Yáng Míngshí 楊名時 (1660–1736), zì Bīnshí 賓實, hào Níngzhāi 凝齋, posthumous title Wéndìng 文定, was a high KāngxīYōngzhèngQiánlóng court official, Yìjīng scholar, and provincial administrator from Jiāngyīn 江陰 (Chángzhōu 常州, Jiāngsū 江蘇). He passed the jìnshì in Kāngxī xīnwèi 康熙辛未 = 1691 — under Lǐ Guāngdì 李光地 (李光地) as chief examiner — and rose to Minister of Rites and Senior Tutor of the Heir Apparent. He served as Yúnnán 雲南 Governor and is associated with the early-Qīng administrative integration of the southwest borderlands.

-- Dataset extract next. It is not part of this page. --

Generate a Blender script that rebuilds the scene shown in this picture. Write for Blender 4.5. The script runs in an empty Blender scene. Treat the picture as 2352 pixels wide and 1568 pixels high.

Yáng was Lǐ Guāngdì’s principal Yìxué pupil and the leading early-Qiānlóng-period continuation of the Lǐ Guāngdì school. His main writing is the Zhōuyì zhájì 周易劄記 (KR1a0141) in two juàn, completed after the imperial Zhōuyì zhé zhōng (KR1a0117) of 1715. While Yáng’s exposition of the Shuōguà zhuàn and the Qǐ méng extends the xiāntiān diagrams (in keeping with Lǐ Guāngdì’s tradition), his canonical exegesis is purely yìli-oriented and does not lapse into chart-and-numerology. He is recognized as a faithful but moderate transmitter of his master’s Yìxué. While he served as Yúnnán Governor, the local scholar Xià Zōnglán 夏宗瀾 came to study with him; the yǔlù-style Yì shuō 易說 produced by Xià from these sessions preserves substantial material on Yáng’s teaching method.